There are several long poems throughout the book, as well, and each one is endlessly surprising and laugh-out-loud funny. Each of the book’s four sections concludes with these longer, deliciously voice-y poems (“In Bad Dreams,” “Sleep Is Trying to Tell Me Something,” “The Horses Eat Apples,” and “Casino World”), each building off of the previous one, transforming the same motifs, bound to each other with a string of six ellipses. After “In Bad Dreams,” where the speaker clocks in for her “evil night shift,” the speaker concludes in the next poem that sleep is trying to tell them “something about / all the badness of which I am capable.” In the bad dreams, the speaker forgets to feed pets; in her waking life, she even feeds the rabid squirrels. In “Sleep,” the speaker declares, “I will strike / little deals with myself not to lie / for no reason / and call that ‘having / integrity’”; in “The Horses,” the speaker “only lie[s] sometimes,” says “I always have my reasons.”

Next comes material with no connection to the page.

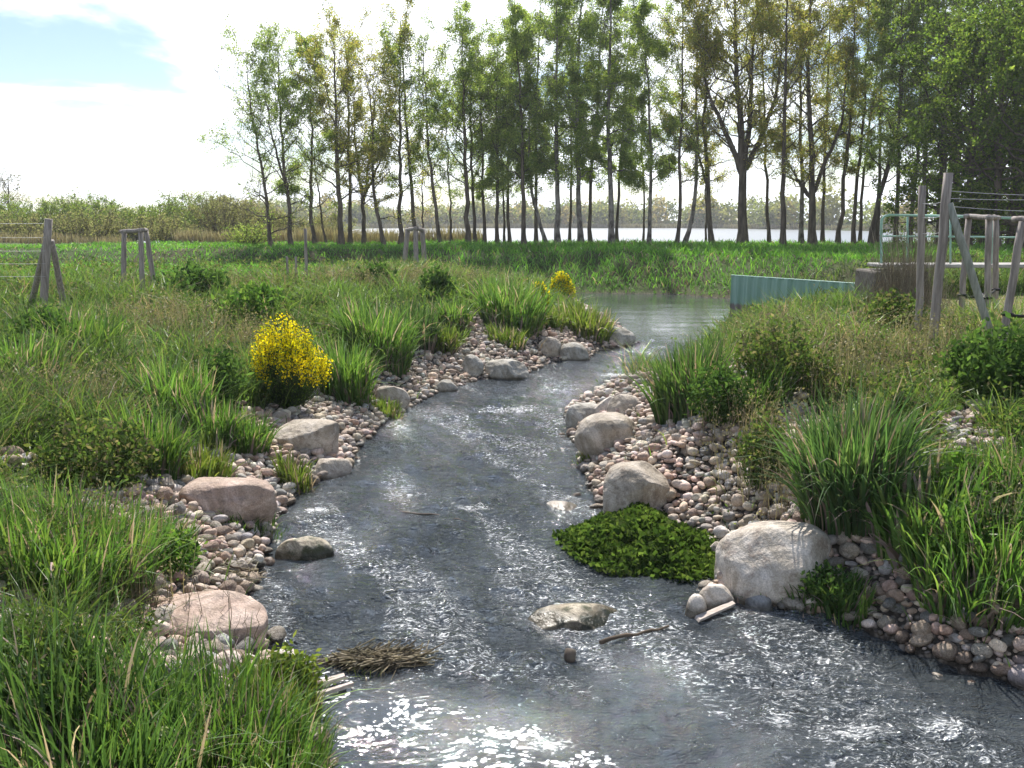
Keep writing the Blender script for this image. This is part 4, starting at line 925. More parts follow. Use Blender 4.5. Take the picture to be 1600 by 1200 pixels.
TUS = [
 (590, 568, 92, 462, 1500, TG, 'largest round green tussock right of the yellow broom, above the cobbles', .012),
 (597, 573, 42, 534, 450, TY, 'small yellow-green tuft at the foot of the largest round tussock', .012),
 (708, 512, 48, 460, 600, TG, 'upright green tussock left of the stone gully on the left bank', .012),
 (692, 546, 46, 500, 520, TY, 'yellow-green tussock low on the cobbles below the stone gully', .012),
 (652, 540, 60, 458, 600, TD, 'dark green tussock between the two rounder ones on the left bank', .012),
 (800, 510, 96, 428, 1300, TG, 'tall green clump left of the small broom near the bank tip', .012),
 (790, 535, 60, 502, 450, TY, 'low yellow-green tuft just above the long grey boulder', .012),
 (858, 512, 46, 474, 420, TY, 'short bright tuft directly under the farther broom bushes', .012),
 (915, 515, 80, 470, 900, TY, 'low yellowish sedge strip behind the outermost tip boulder', .012),
 (540, 622, 74, 520, 900, TG, 'tall leaning grass clump touching the right side of the broom', .010),
 (385, 702, 62, 636, 700, TG, 'spiky green tuft standing in cobbles left of the square boulder', .010),
 (238, 742, 78, 628, 1000, TG, 'tall upright green clump on the left bank above the pink block boulder', .010),
 (312, 742, 80, 682, 600, TY, 'sparse yellow-green tuft above the pink block boulder', .009),
 (462, 760, 46, 702, 420, TY, 'thin bright tuft in the cobbles at the water edge', .008),
 (487, 700, 34, 672, 260, TG, 'little tuft growing against the face of the square boulder', .008),
 (280, 655, 96, 560, 900, TG, 'broad green grass clump left of the broom bush', .010),
 (335, 690, 70, 610, 600, TG, 'medium grass clump below and left of the broom bush', .010),
 (120, 562, 120, 480, 1000, TG, 'wide lush grass clump near the left fence post', .012),
 (40, 600, 110, 520, 800, TG, 'grass clump at the left frame edge below the fence post', .012),
 (105, 660, 90, 600, 600, TB, 'greyish green tuft with fine blades on the brown slope', .009),
 (110, 915, 200, 772, 1900, TG, 'huge dark tussock with a straw base at the left frame edge', .010),
 (20, 880, 110, 780, 900, TG, 'bright grass clump cut by the left frame edge', .011),
 (250, 870, 90, 790, 700, TG, 'bushy clump between the huge tussock and the cobbles', .009),
 (330, 1195, 260, 1045, 2000, TG, 'long upright foreground grass at the bottom left beside the water', .008),
 (120, 1240, 300, 1050, 1700, TD, 'dark foreground grass filling the bottom left corner', .009),
 (440, 1110, 110, 1035, 900, TY, 'leafy foreground tuft beside the driftwood', .009),
 (430, 1215, 140, 1090, 900, TG, 'foreground grass at the bottom edge left of the foam', .007),
 (1078, 640, 100, 525, 1400, TD, 'dark reed-like clump at the water corner of the right bank', .013),
 (1325, 800, 125, 618, 2000, (TB + TG) / 2, 'tallest arching blue-green tussock in the middle of the right bank', .012),
 (1165, 560, 60, 525, 400, TY, 'pale green tuft in front of the green sheet wall', .012),
 (1440, 850, 120, 735, 800, TG, 'broad-bladed clump right of the tallest arching tussock', .022),
 (1545, 895, 190, 780, 1500, TG, 'sprawling grass clump at the right frame edge above the cobbles', .010),
 (1590, 780, 110, 680, 700, TG, 'grass tuft cut by the right frame edge below the dark weeds', .010),
 (1170, 640, 120, 560, 1000, TG, 'soft green clump between the reed-like clump and the tall tussock', .009),
 (1320, 965, 60, 905, 420, TG, 'small weed tuft right of the biggest boulder at the waterline', .010),
 (1185, 932, 60, 900, 320, TG, 'small leafy tuft at the front foot of the biggest boulder', .010),
 (1265, 948, 70, 905, 380, TD, 'dark tuft under the right end of the biggest boulder', .010),
 (915, 715, 44, 692, 260, TY, 'tiny tuft at the water side of the big round boulder', .008),
 (605, 645, 46, 618, 320, TY, 'small leafy plant beside the brownish humped boulder', .012),
 (395, 822, 90, 790, 520, TG, 'low tuft at the front foot of the pink block boulder', .008),
 (575, 1046, 60, 990, 150, TY, 'few thin green shoots rising from the flood debris', .006),
 (665, 625, 10, 622, 6, TY, '', .005),
]
for q in TUS:
    if q[6]: tussock(*q[:7], bw=q[7])
# leafy herb clumps
def herbclump(px, py, wpx, top, n, pal, label, ls=.05, name='leafy_plant', group='leafy plants on the banks'):
    b = G(px, py); dist_ = np.linalg.norm(b - np.array([0, 0, CAMH])); H = (py - top) * dist_ / FPX * 1.05; W = wpx * dist_ / FPX / 2
    ns = max(12, n // 30); az = rng.uniform(0, 6.28, ns); rr = np.sqrt(rng.random(ns)) * W; hs_ = H * (1 - .45 * (rr / W) ** 2) * rng.uniform(.6, 1.05, ns)
    s = np.linspace(0, 1, 4); P = np.stack([np.cos(az)[:, None] * rr[:, None] * (.5 + .5 * s), np.sin(az)[:, None] * rr[:, None] * (.5 + .5 * s), hs_[:, None] * s], -1)
    V, Q = tubes(P, (.006 * (1 - .6 * s))[None].repeat(ns, 0), 4)
    root = empty(name, tuple(b), label, 'plant', group); mk('stems', V, Q, None, M_grass, root, np.tile(pal[0] * 1.1, (len(V), 1)))
    j = rng.integers(0, ns, n); f = rng.random(n) ** .6 * 3; k0 = np.clip(f.astype(int), 0, 2); fr = (f - k0)[:, None]; q = P[j, k0] * (1 - fr) + P[j, k0 + 1] * fr + rng.normal(0, ls * .9, (n, 3))
    q[:, 2] = np.maximum(q[:, 2], .01); V, Q, C = leaves(q, np.full(n, ls * (1 + dist_ / 30)), pal[rng.integers(0, len(pal), n)] * rng.uniform(.7, 1.35, (n, 1)), .5, up=.35)
    mk('foliage', V, Q, None, M_herb, root, C, smooth=False); return root
HB = [
 (1560, 625, 150, 515, 3600, TD, 'bushy dark green weed at the right edge near the leaning post', .06),
 (1130, 660, 110, 570, 2600, TD, 'dark leafy bush behind the cobbles of the right bank', .05),
 (1210, 610, 130, 500, 2600, WP, 'dusty green leafy bush full of pale seed heads on the right bank', .045),
 (1190, 760, 90, 640, 1800, WP, 'ragged brownish herb leaning over the cobbles on the right bank', .04),
 (350, 640, 90, 550, 1700, TD, 'dark nettle-like plant left of the yellow broom', .055),
 (150, 760, 170, 660, 2800, WP, 'brownish green weed mound on the left slope above the huge tussock', .045),
 (270, 900, 90, 830, 1100, TG, 'leafy weed at the edge of the left cobbles below the pink block boulder', .04),
 (400, 500, 110, 440, 1600, TG, 'round green weed patch behind the broom on the left meadow', .07),
 (300, 468, 110, 420, 1500, TD, 'dark green weed patch near the empty tree frame', .08),
 (590, 452, 60, 415, 1200, TD, 'dark weed clump left of the far tree frame', .09),
 (680, 470, 50, 420, 1200, TD, 'dark leafy clump just below the far tree frame', .08),
 (1490, 790, 80, 720, 900, TG, 'weed with broad pointed leaves below the upper cobble patch', .07),
 (450, 1090, 100, 1030, 1500, TY, 'bright leafy water plant at the edge beside the driftwood', .04),
 (1390, 520, 90, 460, 1400, WP, 'grey-green herb in front of the dry brush', .06),
 (1400, 700, 120, 600, 1700, WP, 'feathery green weed right of the tallest arching tussock', .045),
 (70, 560, 90, 490, 1400, TD, 'dark weed at the foot of the left fence post', .06),
 (60, 1120, 200, 1010, 1500, TD, 'broad-leaved dark weed in the bottom left corner behind the nearest grass', .035),
 (180, 1020, 130, 960, 900, WP, 'small-leaved brownish weed between cobbles and foreground grass at lower left', .028),
 (1500, 880, 130, 800, 1300, TG, 'leafy green weed among the grass above the right cobbles', .04),
 (1372, 470, 70, 408, 1500, WP, 'tangled grey-green weed hiding the corner of the culvert edge', .055),
 (1290, 940, 80, 890, 900, TD, 'dark leafy weed between the biggest boulder and the cobbles', .04),
]
for q in HB: herbclump(*q[:7], ls=q[7])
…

These poems have some of the funniest lines in the book. The speaker’s nonna, having “picked up a pigeon with her bare hands,” is described as “not above putting a live animal in her purse.” The poets will love this one: “Some years there are horse metaphors / even for those of us / with zero access to a horse.” And of the various figures populating the speaker’s head, my favourite has to be the elementary school teacher: “Her name is Nancy / Why can’t Nancy and everyone / just leave me the hell alone.”
The title poem, “Good Want,” a winner in The Malahat Review’s 2023 Long Poem Prize, is a tender, masterful, and heartwrenching poem that stretches to hold everyone and everything. It is a poem that doesn’t need to understand but will hold you anyway, where the past is not absent but can be smaller than it once was, a poem that knows just the right things to ask and not ask, that has the immense and unknowable power to forgive “everyone, everything”. Here, repetition is not stagnant or entrapping, but instead transforms, becoming the declaration of living things: “I am alive”. This is what Good Want gives us: a way “to say yes / and to keep on saying it”, the boundless want of being alive.